VCO: And Donald Kuspit invites her to become a part of the faculty at SUNY Stony Brook.

NB: And then within a few months of teaching she's in a massive car accident.

VCO: And she sustains tremendous head injuries because of that; it almost ends her life. It cracks her skull.

NB: And so she decides that she is going to use her work to reconstitute her memories and her life. Her work becomes a kind of mnemonic device, but it also takes on a new urgency.

VCO: She asserts herself to find herself in a very interesting way. It's a journey of discovery and there is a lack of wanting to be apologetic for being black, for being woman, for being creator.

NB: One of the first objects that came out of this accident is a work called Free, White and 21. It is now a seminal video in the history of video art and at that time was a radical departure for Pindell.

HP: Well Free, White and 21 is, again, I was feeling very pissed off at the women's movement.

When I brought up issues of racism, what I found was that white American women didn’t wanna talk about it.

They would just say, "This is about politics. I don't wanna know about this."

NB: What Pindell is doing in that role is reconstituting all the resistance that she's received from her colleagues mostly in the art world.

Again, the racism she’s experiencing isn’t just coming from the social world; it’s coming from the people who are supposed to be the most sympathetic with her, the people who are supposed to be her allies in this kind of making of a better world.

HP: I wanted to say what I felt. I wanted to express what my memories were, in a way; it was really trying to put myself back together again.

VCO: She begins to look back at photographs and postcards that she had gotten from her mother, from her previous travels.

Postcards and photographs that she had taken

on her own travels. And after a series which she did called Memory Test, she also launches into a series called Autobiography, which really becomes much more an expansive way of her beginning to stitch together her life.

NB: She returns to including the figure in a large-scale way.

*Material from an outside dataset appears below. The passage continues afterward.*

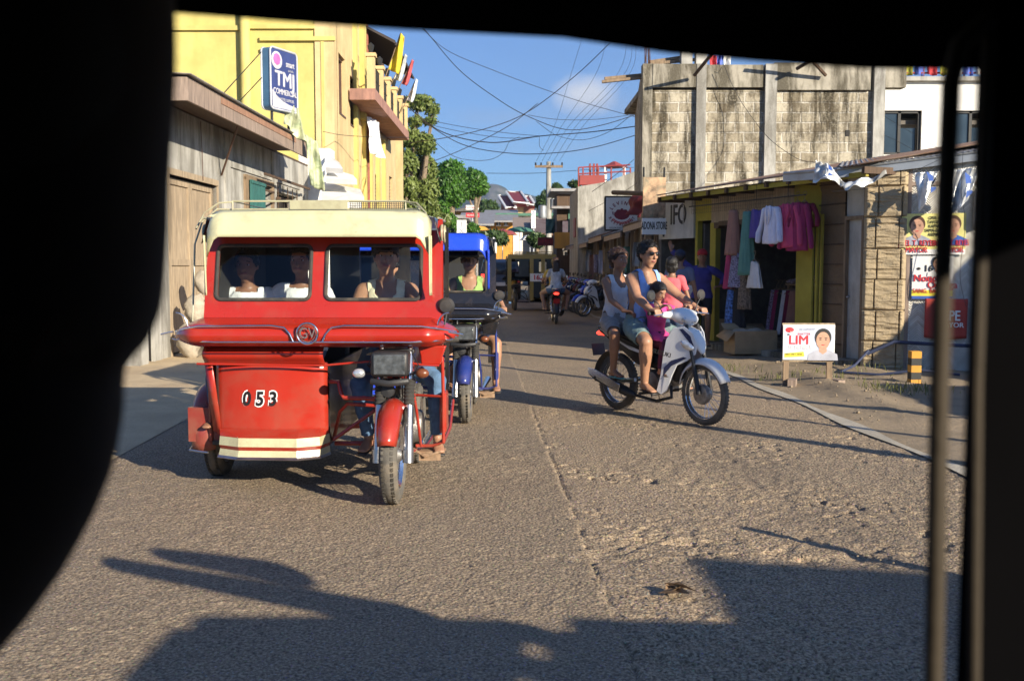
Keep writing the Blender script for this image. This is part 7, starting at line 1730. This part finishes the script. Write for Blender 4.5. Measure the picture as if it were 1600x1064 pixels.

It looks as if the figures are drawn in; they're kind of painted or outlined into the canvas. But in fact she creates these works by laying down on the surface of one set of canvas and literally tracing the outline of her body, cutting it out, and using that to suture into yet another canvas.

HP: All of a sudden these pieces were about my personal experience. And then eventually, it became about my political beliefs.

NB: Before it was a term, Howardena Pindell was thinking about intersectionality. Thinking about the ways in which race and gender both intersect to create a condition by which she needs to navigate,

sometimes treacherously; trying to imagine what it means to create in this world but also be a full human being.

VCO: In many ways, as life, you know, things become quite circular. The conversations that were being had at that time, we're now having again today.

It’s not that Pindell has changed. I think she has stayed very fixed firm to her mission in life.

NB: Whether it's the AIDS crisis in America and its particularly negative effects on black and brown communities in this country, or apartheid in South Africa, or even the ongoing legacy of slavery and its effects in this country–Pindell feels like these are issues that need to be part of her aesthetic practice.

They also need to be part of greater conversations

around culture and society.

VCO: My hope is that people begin to understand that artists have really never been hermetically sealed in their studios. That they are citizens of the world as well and as much as they create work that we can appreciate and enjoy, they also take our society to task.

I think the presentation really enables people to truly see Howardena in the full capacity: As both artist, as citizen, as activist, and that she continues to create. There is still much to be done and that she’s still there doing it.